**Given instruction:** From the entries below, pull out each line where "Treat" appears.

**Dataset rows:**
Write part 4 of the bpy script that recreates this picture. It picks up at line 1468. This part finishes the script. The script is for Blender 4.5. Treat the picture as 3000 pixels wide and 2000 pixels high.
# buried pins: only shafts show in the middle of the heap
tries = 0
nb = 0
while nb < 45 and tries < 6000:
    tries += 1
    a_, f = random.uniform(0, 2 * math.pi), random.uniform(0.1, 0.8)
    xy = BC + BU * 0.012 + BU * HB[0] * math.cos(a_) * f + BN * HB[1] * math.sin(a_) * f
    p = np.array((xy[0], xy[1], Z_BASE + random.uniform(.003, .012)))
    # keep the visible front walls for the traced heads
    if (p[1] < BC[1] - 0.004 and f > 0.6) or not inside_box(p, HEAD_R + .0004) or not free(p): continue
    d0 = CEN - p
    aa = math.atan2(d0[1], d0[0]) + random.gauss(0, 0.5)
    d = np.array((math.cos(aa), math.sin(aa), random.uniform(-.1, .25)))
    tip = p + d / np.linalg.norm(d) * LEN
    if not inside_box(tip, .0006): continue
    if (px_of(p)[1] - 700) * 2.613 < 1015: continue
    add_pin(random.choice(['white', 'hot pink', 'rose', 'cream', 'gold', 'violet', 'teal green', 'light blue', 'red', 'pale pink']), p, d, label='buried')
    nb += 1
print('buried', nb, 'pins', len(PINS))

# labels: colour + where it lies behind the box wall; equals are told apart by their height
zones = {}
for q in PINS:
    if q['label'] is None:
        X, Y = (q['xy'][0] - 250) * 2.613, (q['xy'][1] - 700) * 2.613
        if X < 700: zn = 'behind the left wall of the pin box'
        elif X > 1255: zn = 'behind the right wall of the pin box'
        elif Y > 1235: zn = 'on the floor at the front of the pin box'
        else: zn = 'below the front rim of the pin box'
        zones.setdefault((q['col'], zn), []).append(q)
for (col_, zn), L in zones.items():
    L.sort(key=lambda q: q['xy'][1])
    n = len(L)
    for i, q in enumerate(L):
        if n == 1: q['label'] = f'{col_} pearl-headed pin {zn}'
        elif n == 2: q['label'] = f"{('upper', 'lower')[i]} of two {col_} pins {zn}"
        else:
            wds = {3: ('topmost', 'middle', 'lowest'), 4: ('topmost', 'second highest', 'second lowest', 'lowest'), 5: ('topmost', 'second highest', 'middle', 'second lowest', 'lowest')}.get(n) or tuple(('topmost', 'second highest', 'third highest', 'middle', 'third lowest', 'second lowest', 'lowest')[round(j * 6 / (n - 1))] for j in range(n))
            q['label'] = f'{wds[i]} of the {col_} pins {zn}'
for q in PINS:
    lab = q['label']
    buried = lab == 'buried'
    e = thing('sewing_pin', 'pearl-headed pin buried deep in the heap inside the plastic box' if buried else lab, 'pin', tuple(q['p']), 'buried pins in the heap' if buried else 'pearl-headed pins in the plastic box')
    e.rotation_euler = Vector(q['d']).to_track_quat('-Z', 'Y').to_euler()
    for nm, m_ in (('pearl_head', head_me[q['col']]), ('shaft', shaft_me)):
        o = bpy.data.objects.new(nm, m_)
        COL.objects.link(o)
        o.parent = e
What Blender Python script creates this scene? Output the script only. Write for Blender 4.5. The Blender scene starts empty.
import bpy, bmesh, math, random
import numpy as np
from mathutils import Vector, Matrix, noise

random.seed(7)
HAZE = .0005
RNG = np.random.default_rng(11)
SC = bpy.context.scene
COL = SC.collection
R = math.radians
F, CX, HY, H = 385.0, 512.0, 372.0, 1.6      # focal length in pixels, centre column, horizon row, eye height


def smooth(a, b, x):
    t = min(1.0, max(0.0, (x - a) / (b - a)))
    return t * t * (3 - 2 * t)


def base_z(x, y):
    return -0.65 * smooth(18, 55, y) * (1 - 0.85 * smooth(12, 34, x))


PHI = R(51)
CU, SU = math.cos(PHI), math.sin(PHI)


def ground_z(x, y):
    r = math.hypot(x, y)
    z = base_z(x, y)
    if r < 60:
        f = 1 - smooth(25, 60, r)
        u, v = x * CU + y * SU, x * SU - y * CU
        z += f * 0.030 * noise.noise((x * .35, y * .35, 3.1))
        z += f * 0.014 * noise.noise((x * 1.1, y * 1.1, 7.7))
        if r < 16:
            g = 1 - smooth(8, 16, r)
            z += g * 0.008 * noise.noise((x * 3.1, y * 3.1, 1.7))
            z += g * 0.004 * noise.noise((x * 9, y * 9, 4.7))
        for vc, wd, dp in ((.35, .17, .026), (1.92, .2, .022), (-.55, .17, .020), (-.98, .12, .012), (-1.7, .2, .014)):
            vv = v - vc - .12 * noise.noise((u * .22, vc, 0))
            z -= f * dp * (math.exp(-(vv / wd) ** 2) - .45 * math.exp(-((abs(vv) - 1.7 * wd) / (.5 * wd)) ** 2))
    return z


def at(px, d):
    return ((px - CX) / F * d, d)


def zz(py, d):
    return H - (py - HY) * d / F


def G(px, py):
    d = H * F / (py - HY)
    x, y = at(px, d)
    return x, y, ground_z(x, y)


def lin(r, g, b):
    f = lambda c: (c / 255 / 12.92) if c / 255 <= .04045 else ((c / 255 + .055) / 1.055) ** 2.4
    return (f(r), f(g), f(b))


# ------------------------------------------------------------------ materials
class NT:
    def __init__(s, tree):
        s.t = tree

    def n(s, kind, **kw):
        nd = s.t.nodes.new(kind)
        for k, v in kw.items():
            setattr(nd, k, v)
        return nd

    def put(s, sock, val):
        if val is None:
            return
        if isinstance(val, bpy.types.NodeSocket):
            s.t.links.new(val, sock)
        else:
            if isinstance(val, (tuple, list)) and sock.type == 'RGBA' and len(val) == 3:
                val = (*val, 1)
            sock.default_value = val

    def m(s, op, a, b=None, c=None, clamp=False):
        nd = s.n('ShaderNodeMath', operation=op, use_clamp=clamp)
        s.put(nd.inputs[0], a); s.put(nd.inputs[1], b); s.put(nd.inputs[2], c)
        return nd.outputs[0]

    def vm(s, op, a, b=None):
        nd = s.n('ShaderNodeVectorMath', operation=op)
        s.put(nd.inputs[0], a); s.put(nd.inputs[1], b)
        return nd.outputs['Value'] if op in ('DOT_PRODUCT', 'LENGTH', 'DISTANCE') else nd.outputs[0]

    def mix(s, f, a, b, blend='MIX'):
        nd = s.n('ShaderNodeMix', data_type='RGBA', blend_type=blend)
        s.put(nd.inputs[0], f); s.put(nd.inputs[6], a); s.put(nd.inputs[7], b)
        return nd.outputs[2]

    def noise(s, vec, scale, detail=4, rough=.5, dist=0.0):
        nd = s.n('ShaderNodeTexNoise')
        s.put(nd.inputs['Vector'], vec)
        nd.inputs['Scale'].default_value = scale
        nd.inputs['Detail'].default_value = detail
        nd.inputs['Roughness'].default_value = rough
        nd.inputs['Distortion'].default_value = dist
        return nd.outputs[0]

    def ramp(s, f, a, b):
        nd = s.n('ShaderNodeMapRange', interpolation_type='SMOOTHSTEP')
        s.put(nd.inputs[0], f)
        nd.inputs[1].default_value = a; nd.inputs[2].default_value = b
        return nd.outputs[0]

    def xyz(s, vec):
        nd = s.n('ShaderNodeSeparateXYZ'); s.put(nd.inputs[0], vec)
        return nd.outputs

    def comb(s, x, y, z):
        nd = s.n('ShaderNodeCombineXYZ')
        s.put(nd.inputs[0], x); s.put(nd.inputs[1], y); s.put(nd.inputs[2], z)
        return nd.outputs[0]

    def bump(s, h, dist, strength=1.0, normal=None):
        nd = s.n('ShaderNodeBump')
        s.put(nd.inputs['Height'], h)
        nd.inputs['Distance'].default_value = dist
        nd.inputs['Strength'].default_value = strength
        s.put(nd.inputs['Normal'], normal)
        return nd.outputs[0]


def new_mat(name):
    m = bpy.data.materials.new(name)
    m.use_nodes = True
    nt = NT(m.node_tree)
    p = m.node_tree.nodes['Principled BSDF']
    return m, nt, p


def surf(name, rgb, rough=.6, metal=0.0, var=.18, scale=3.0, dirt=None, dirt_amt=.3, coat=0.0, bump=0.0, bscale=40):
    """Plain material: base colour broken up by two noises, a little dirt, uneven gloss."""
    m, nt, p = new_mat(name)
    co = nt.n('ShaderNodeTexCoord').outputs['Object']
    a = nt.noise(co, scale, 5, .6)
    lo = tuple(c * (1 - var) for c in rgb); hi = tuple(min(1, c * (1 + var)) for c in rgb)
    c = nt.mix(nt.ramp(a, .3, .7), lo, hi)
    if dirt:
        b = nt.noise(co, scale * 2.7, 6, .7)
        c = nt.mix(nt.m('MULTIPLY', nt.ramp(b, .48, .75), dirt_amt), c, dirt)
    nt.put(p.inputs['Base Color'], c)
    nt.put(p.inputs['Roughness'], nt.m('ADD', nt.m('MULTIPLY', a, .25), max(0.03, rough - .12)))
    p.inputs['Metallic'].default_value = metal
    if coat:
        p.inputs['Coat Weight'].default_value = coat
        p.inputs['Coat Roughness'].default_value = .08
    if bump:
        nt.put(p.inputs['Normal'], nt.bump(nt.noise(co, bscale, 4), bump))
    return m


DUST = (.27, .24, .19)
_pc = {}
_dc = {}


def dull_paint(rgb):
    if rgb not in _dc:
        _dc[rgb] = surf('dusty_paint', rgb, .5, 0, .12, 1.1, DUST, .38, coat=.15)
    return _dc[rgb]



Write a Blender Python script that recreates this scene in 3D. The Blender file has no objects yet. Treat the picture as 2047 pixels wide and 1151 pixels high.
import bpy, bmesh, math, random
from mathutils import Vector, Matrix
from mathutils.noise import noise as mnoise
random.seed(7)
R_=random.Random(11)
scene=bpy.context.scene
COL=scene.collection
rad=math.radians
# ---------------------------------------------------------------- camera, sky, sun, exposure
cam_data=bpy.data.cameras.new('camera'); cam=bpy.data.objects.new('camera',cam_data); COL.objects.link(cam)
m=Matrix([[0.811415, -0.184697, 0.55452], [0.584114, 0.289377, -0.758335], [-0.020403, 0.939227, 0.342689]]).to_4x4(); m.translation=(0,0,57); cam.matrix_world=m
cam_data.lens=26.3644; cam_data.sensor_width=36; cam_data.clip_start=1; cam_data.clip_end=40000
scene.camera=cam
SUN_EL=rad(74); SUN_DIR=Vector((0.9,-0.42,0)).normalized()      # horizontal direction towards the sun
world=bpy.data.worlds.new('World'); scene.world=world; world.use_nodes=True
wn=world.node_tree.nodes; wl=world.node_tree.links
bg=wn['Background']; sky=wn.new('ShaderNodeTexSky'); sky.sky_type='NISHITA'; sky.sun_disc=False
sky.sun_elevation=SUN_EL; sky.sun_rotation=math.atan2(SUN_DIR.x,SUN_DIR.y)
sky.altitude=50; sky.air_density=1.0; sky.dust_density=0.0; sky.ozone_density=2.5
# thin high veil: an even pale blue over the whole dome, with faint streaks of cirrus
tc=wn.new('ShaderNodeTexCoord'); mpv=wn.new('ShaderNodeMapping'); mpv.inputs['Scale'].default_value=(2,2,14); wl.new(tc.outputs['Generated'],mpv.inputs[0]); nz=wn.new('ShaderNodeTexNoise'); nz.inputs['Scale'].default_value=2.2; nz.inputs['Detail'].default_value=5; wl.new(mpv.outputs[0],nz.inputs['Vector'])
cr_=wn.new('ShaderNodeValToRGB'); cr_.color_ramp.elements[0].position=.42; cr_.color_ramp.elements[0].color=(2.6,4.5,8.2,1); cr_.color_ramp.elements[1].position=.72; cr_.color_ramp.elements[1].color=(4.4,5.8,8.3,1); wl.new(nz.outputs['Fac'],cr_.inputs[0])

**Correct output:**
Write part 4 of the bpy script that recreates this picture. It picks up at line 1468. This part finishes the script. The script is for Blender 4.5. Treat the picture as 3000 pixels wide and 2000 pixels high.
Write a Blender Python script that recreates this scene in 3D. The Blender file has no objects yet. Treat the picture as 2047 pixels wide and 1151 pixels high.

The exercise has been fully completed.